Bei der Lesung wurde deutlich, dass die Richtungskämpfe und die inneren
Differenzen so alt sind wie die Linkspartei, beziehungsweise vorher die PDS. Gleichwohl war die Zerrüttung noch nie so tiefgreifend wie jetzt. Nicht zuletzt war es die Autorität Biskys, die viele Jahre einen zeitweiligen Konsens herstellen konnte, der heute ausgeschlossen erscheint.
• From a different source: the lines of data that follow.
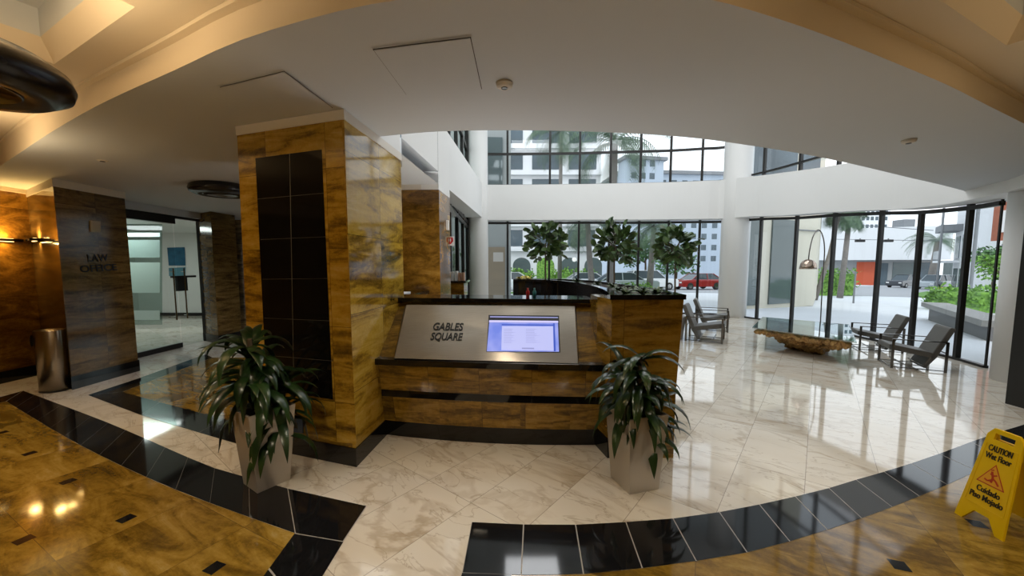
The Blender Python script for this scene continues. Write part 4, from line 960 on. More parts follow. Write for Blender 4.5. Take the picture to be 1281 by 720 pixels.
for i, (l_, rz_, s_, lab) in enumerate(spots):
    if i == 0: ch0.location = l_; ch0.rotation_euler = (0, 0, rz_); ch0.scale = (s_,) * 3; ch0['label'] = lab; ch0['group'] = grp
    else: dup(ch0, l_, rz_, s_, lab, grp)
# ------------------------------------------------------------------ driftwood table
tz = .42
tt = [G(941, 409, tz), G(1072, 427.5, tz), G(1062, 405.5, tz), G(954, 396, tz)]
tb_ = thing('coffee_table', 'glass topped coffee table on a gnarled driftwood root base', 'table', G(1010, 430))
gm = MB(); gm.prism([xy(p) for p in tt], tz - .018, tz); gm.build('glass_top', 'tabglass', tb_)
ctr = sum(tt, Vector()) / 4; ctr.z = 0
dw = MB(); random.seed(4)
ex_ = (tt[1] - tt[0]).normalized(); ey_ = (tt[3] - tt[0]).normalized(); Lh = (tt[1] - tt[0]).length / 2; fe = (tt[0] + tt[1]) / 2; fe.z = 0
def pt(u, v, z): return fe + ex_ * u + ey_ * v + Vector((0, 0, z))
def lump(c, r, rz_): 
    n = 14; vs = []; 
    prof = [(math.sin(PI * i / 8), -math.cos(PI * i / 8)) for i in range(9)]
    dw.lathe([(max(.0001, a * r), b_ * rz_) for a, b_ in prof], c, n)
lump(pt(.1, .9, .16), .32, .17); lump(pt(.25, .75, .14), .22, .15); lump(pt(-.2, .8, .2), .22, .12); lump(pt(.35, 1.0, .2), .26, .15); lump(pt(.0, 1.1, .2), .26, .15)
arms = []
for k in range(30):
    u0 = random.uniform(-.25, .5); v0 = random.uniform(.35, .8); u1 = random.uniform(-Lh + .05, Lh - .12); v1 = random.choice([random.uniform(.04, .25), random.uniform(.9, 1.15)])
    p_ = pt(u0 * .7, v0 + .25, random.uniform(.12, .25)); q_ = pt(u1, v1, random.uniform(.27, .37)); md = (p_ + q_) / 2 + Vector((random.uniform(-.1, .1), random.uniform(-.1, .1), random.uniform(-.05, .04)))
    dw.tube([p_, md, q_], [random.uniform(.07, .1), random.uniform(.045, .07), random.uniform(.025, .05)], 7)
for k in range(16):
    u = -Lh + .06 + (2 * Lh - .27) * k / 15; dw.tube([pt(u, .05 + random.uniform(0, .06), .36 + random.uniform(-.03, .02)), pt(u + .07, .08, .33), pt(u + .15, .06 + random.uniform(0, .08), .36)], [.04, .055, .035], 6)
    u2 = random.uniform(.0, .6); 
for k in range(7): dw.tube([pt(.2, .8, .15), pt(-.1 + .08 * k, .80, .08), pt(-.2 + .10 * k, .72, .03)], [.09, .06, .04], 7)
do = dw.build('driftwood_base', 'drift', tb_, smooth=True)
md_ = do.modifiers.new('remesh', 'REMESH'); md_.mode = 'VOXEL'; md_.voxel_size = .017; md_.use_smooth_shade = True
tx = bpy.data.textures.new('gnarl', 'CLOUDS'); tx.noise_scale = .09; tx.noise_depth = 4; dm_ = do.modifiers.new('gnarl', 'DISPLACE'); dm_.texture = tx; dm_.strength = .13; dm_.mid_level = .5
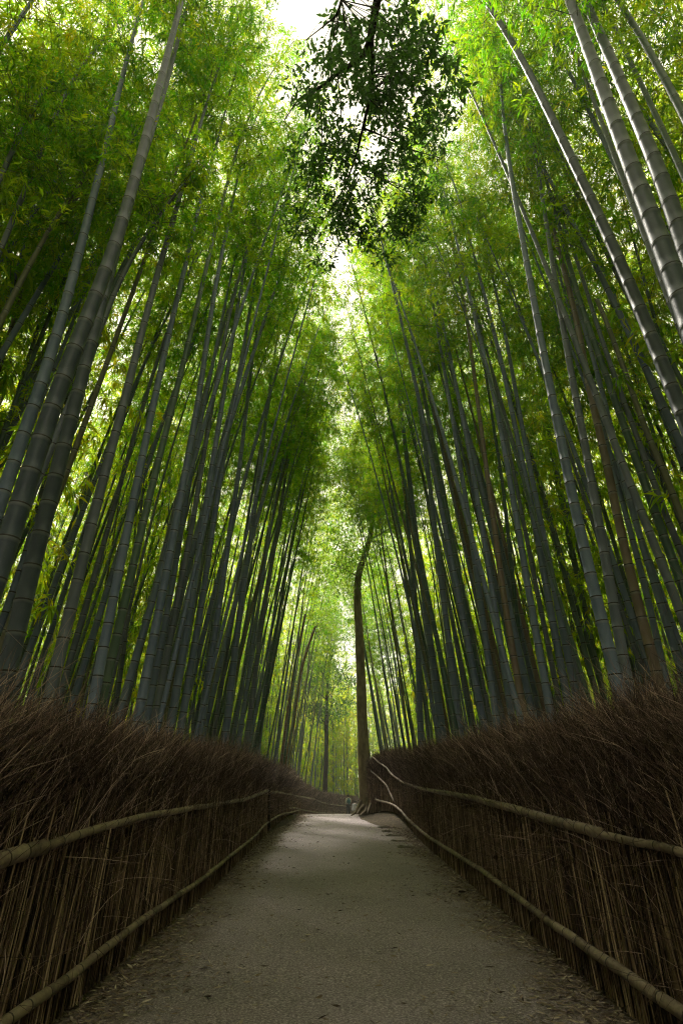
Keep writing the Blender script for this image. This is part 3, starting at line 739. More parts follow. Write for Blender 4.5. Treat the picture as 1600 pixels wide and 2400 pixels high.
def rail(name, parent, org, pts3, r0, r1, seed, gap=.22, label=None):
    P = catmull(pts3, max(14, len(pts3) * 5))
    d = np.r_[0, np.cumsum(np.linalg.norm(np.diff(P, axis=0), axis=1))]; L_ = d[-1]
    rg = np.random.default_rng(seed)
    sag = [.004 * math.sin(i * 1.7 + seed) for i in range(len(P))]
    P[1:-1, 2] += np.array(sag)[1:-1]
    f = lambda h: np.stack([np.interp(np.asarray(h) * L_, d, P[:, i]) for i in range(3)], -1)
    r0 *= .9; r1 *= .9
    V, Q, n_, s_ = culm_arrays(lambda h: f(h) - org, L_, r0, rg, sides=12, rtip=r1 / r0, gap0=gap, gap1=gap)
    # end caps
    nv = len(V); c0 = f(0.) - org; c1 = f(1.) - org
    V = np.vstack([V, c0, c1]); n_ = np.r_[n_, 0, 0]; s_ = np.r_[s_, .5, .5]
    t0 = [(nv, (k + 1) % 12, k) for k in range(12)]; t1 = [(nv + 1, nv - 12 + k, nv - 12 + (k + 1) % 12) for k in range(12)]
    o = link(name, mesh_np(name, V, Q, [M_RAIL], None, True, {'node_t': n_, 'seg': s_}, Ft=np.array(t0 + t1)), parent)
    if label: o['label'] = label
    return o
def shift(poly, side, dx): return [(x - side * dx, y) for x, y in poly]
PLi, PRi = shift(PL, -1, .055), shift(PR, 1, .055)
def rp(pix, poly, pre=None, post=None):
    out = [] if pre is None else [np.array(pre, float)]
    for u, v in pix:
        q = on_poly(u, v, poly)
        if q is not None: out.append(q)
    return out
# left: lower rail
def before(q0, q1, L_=2.0):
    q0 = np.array(q0); q1 = np.array(q1); d = (q0 - q1) / np.linalg.norm(q0 - q1); return q0 + d * L_
a = rp([(19, 2392), (172, 2285), (318, 2166), (494, 2047)], PLi); a = [before(a[0], a[1])] + a
rail('lower_rail', fL, oL, a, .036, .030, 1)
a = rp([(488, 2048), (600, 1958), (617, 1936), (633, 1924)], PLi); rail('lower_rail', fL, oL, a, .034, .026, 2)
a = rp([(633, 1923), (661, 1908), (684, 1904)], PLi); a += rp([(705, 1897)], PLi)
rail('lower_rail', fL, oL, a, .034, .03, 3)
def on_fence_rail(ys, h, poly): 
    out = []
    for y in ys:
        x = float(np.interp(y, [p[1] for p in poly], [p[0] for p in poly])); out.append(np.array([x, y, gz(x, y) + h]))
    return out
rail('lower_rail', fL, oL, on_fence_rail([24, 27, 30, 34, 38, 42, 48, 54], .24, PLi), .04, .04, 4, .5)
# left: upper rail
a = rp([(0, 2016), (103, 1985)], PLi); a = [before(a[0], a[1])] + a; rail('upper_rail', fL, oL, a, .052, .046, 5, .26, 'thicker front piece of the upper rail')
a = rp([(100, 1988), (150, 1970), (268, 1927), (421, 1899), (574, 1874), (627, 1853)], PLi); rail('upper_rail', fL, oL, a, .031, .040, 6)
a = rp([(634, 1857), (650, 1856), (669, 1861), (686, 1863)], PLi); rail('upper_rail', fL, oL, a, .042, .038, 7, .3)
a = rp([(686, 1864), (701, 1867), (738, 1873), (753, 1881), (780, 1886), (812, 1890), (842, 1894)], PLi)
rail('upper_rail', fL, oL, a, .045, .055, 8, .6)
for (u_, v0_, v1_) in ((630, 1846, 1934),):
    q0 = on_poly(u_, v1_, PLi); q1 = on_poly(u_, v0_, PLi)
    q0[2] -= .1; Vp, Qp, _, _ = tubes(np.array([[q0, (q0 + q1) / 2, q1]]), np.array([[.05, .045, .04]]), 9)
    link('post', mesh_np('post', Vp - oL, Qp, [M_DARKBARK]), fL)
# right: lower
a = rp([(1280, 2156), (1420, 2252), (1600, 2376)], PRi); a = a + [before(a[-1], a[-2])]; rail('lower_rail', fR, oR, a[::-1], .042, .036, 11, .3, 'thicker near piece of the lower rail')
a = rp([(1275, 2153), (1140, 2047), (1000, 1960), (955, 1920), (930, 1890), (914, 1883), (880, 1875)], PRi); rail('lower_rail', fR, oR, a, .032, .044, 12, .22)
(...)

Umstritten war der Kurs der Sozialisten auch zu Zeiten, da Bisky die Partei prägte und sogar als Vorsitzender anführte. »Man kann nicht in einer Gesellschaft leben und gleichzeitig frei von ihr sein«, hatte er sich brav marxistisch gegen Vorwürfe verwahrt, die reine Lehre zu verletzen. Dabei hatte er schon genug Schläge seitens der politischen Konkurrenz zu parieren: Unbewiesene Stasi-Vorwürfe gehörten dazu wie auch das deprimierende Erlebnis, viermal bei der Wahl zum Vizepräsidenten des Bundestags gescheitert zu sein. Und das, obwohl die Vorsitzenden der übrigen Bundestagsfraktionen zuvor Biskys Wahl zugesichert hatten, wie sich Gregor Gysi erinnerte. »Wenn ich ein Mensch wäre, der leicht zu kränken ist, wäre ich nicht PDS-Vorsitzender geworden«, hatte Bisky rückblickend gesagt. Auf die Frage, welche Angriffe ihn stärker verletzt hätten, die aus dem Westen oder die aus dem Osten, hatte Bisky völlig sicher geantwortet: »Die aus dem Osten. Denen im Westen halte ich zugute, dass sie wie meine Tanten sind und die DDR nicht gekannt haben.«
Gregor Gysi hob bei der Feierstunde in seinen abschließenden Worten hervor: »Er war eben kein Politiker, wie es sie heute vielfach gibt, die für eine Schlagzeile eigene Grundsätze und Erkenntnisse aufgeben.« Und nichts habe einem Mann wie Lothar Bisky ferner gelegen, als sich auf Kosten der Partei zu profilieren.